If the county court is required to distribute the forest funds upon the basis of a mathematical computation, it would be a contradiction to say that body has discretion in distributing those funds. Had the Supreme Court construed § 12.070 to require such a distribution it could have so stated. Instead it emphasized the grant of such discretion and declared, “[t]he county court's apportionment can be disturbed only if it abused or arbitrarily exercised its discretion.” Eminence, at 13. In the exercise of this discretion, the county court may consider the factors involved and assign the weight to be given to each. The distribution ordered may be disturbed only if the power of the county court has been capriciously exercised or if the relationship of that distribution to the factors involved is not fairly debatable.
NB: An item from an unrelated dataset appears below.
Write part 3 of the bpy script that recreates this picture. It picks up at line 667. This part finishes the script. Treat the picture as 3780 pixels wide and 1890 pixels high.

Further, the plaintiffs have not suggested a mathematical equation which takes into account the factors of loss of income and additional expense in determining relative impact. Even if the funds are to be distributed upon the basis of only loss of income and expense, the evidence does not develop the existence or extent of those factors in each of the districts. The fact the forest funds were distributed under an inverse valuation formula does not per se establish the county court abused or arbitrarily exercised its discretion in distributing those funds in the order of August 12, 1982. Cf. Everett v. County of Clinton, 313 Mo. 460, 282 S.W.2d 30 (1955).
The plaintiffs did not present sufficient evidence to carry their burden of proof to establish that the ordered distribution is not fairly debatable within the mandate of Eminence. Vorbeck v. Schnicker, supra. The judgment of the trial court is reversed.